Besides the above the following minor issues have been addressed:
- In this version, you can now use * wildcards in the mail server SET, MSET, STATUS and MSTATUS commands. Wildcard SET and STATUS commands will affect all lists to which you are subscribed on the server; wildcard MSET and MSTATUS commands will do the same, but require a valid mail server
password (see the mail server configuration dialog for this). Example: if you want to change all subscription records for user foo@bar.com as moderator, you might send a message like this:
password blahdiblah
mset foo@bar.com * nomail
exit
This will set all foo@bar.com's subscriptions to nomail.
- You can now set the Mercury scratch files directory on the "Files" page of the Core module configuration dialog.
- Automatic replies will no longer be sent to any message containing an X-UC-WEIGHT header with a '#' character in it. This prevents autoreplies from going to messages that have been flagged as spam by CC but still delivered. Automatic replies also won't be sent to any message where the subject contains the string "Out-of-office", the string used by exChange.
- proper disclaimer-addition code - code that will correctly handle all the off-beat cases like multipart/related and pure HTML data. Disclaimer addition will be possible as both a single global configuration option, and also as a filtering rule action (so you'll be able to add disclaimers selectively based on content if you prefer).
- You can now use high-bit ISO-8859-1 characters in the confirmation,
welcome and farewell files associated with mailing lists, and Mercury will correctly quoted-printable encode them. Just type the characters into the template normally - Mercury will detect them automatically and will apply the proper encoding to the resulting message.
- In all versions of Mercury/32 up to now, autoreplies have had the envelope address of "postmaster@domain...". This is now changed so that autoreplies have the return address of "<>", which is a formal SMTP shorthand meaning "do not attempt to reply to this address"
- A new regular expression operator, /s, has been added: when the regex engine encounters this in the format string, it ignores all whitespace in the source string until it encounters another /s operator.
- Transaction-level filtering: you can now filter the EHLO/HELO command and message subject line during the SMTP transaction phase. See the "compliance" page of the MercuryS configuration dialog, and the sample TRANSFLT.MER rule file included in the release archive.
- The way connection control ("allow" and "refuse") entries are handled has been overhauld. You can now enter address ranges, and the various overloaded functions that allow entries have traditionally supported in the past (such as authorizing relaying and so forth) are now explicit options you can check in an entry.

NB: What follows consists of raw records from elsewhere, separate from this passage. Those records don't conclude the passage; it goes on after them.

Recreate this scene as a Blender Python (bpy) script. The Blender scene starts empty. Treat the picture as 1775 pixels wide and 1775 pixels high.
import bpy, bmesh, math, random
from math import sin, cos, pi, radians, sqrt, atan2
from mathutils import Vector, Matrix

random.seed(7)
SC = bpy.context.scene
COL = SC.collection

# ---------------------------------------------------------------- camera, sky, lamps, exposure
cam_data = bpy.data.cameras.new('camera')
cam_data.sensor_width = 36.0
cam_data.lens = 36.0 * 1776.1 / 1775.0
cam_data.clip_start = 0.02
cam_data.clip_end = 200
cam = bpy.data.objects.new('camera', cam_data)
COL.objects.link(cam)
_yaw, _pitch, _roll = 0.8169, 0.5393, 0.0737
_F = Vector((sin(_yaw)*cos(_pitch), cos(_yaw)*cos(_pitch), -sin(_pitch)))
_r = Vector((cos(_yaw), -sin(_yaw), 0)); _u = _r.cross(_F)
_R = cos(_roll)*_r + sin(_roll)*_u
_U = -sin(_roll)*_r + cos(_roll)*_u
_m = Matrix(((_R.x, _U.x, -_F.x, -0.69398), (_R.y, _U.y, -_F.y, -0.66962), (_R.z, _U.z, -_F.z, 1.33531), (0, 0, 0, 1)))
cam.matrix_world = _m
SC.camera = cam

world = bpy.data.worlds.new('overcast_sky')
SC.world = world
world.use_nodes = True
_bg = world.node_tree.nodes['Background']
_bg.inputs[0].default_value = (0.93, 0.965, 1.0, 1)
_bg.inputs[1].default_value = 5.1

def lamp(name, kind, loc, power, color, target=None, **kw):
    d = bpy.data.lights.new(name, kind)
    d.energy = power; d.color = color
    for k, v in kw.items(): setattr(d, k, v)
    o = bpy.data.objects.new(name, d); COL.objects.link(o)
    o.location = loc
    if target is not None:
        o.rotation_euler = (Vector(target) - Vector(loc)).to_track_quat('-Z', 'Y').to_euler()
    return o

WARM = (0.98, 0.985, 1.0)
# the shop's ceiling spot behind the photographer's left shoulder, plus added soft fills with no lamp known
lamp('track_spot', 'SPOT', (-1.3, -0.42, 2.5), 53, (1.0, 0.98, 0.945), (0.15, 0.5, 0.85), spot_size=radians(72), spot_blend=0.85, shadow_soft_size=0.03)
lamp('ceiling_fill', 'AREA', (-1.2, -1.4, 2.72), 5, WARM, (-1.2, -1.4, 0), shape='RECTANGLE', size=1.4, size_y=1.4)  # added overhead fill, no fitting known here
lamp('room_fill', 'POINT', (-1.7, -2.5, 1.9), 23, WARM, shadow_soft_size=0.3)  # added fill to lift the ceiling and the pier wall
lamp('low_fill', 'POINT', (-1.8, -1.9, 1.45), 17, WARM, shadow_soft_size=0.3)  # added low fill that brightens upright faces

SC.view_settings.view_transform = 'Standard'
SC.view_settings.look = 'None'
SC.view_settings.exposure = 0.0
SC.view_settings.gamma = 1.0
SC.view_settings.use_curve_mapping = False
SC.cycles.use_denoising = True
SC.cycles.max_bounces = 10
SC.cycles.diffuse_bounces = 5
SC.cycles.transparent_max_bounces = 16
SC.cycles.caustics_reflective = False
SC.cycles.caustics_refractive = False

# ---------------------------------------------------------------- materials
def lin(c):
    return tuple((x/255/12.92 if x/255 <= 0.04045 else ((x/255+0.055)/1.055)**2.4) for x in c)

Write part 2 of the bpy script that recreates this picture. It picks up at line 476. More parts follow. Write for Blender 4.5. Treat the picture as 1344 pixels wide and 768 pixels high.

The code is clever about checking ranges, in that it allows multiple
ranges to overlap. To resolve this, it uses the following rules:
- If an entry exists that describes only the single address that is
connecting (i.e, is not a range), then it will use that.
- If multiple ranges exist that encompass the address, it will use the
one with the smallest range.
So, imagine you have a refuse entry with the range 192.156.225.1 to
192.156.225.128, and an allow entry with the range 192.156.225.10 to
192.156.225.20: if 192.156.225.15 connects, the allow entry will be used
because it has the narrowest range that encompasses the address.
- The mailing list management window now has typethrough in its list of lists - this should make it easier to locate lists, simply by typing in the first few letters of their names.
- Supports a new 'R' test in MercuryS transaction-level filtering: the 'R' test is applied to the RCPT command. The 'R' (refuse) action now no longer drops the connection - it simply goes into a state where only the QUIT command is ever accepted. A new "B" action attempts to shove a response down the TCP/IP connection then severs it.
- The new "obfuscated" keyword in content control; the more I experiment with this addition, the more powerful I believe it is. The sample spambust.dat has now had all the most common cases converted to use the "obfuscated" qualifier, and it now catches a whole lot of spam that SpamAssassin does not appear to trap.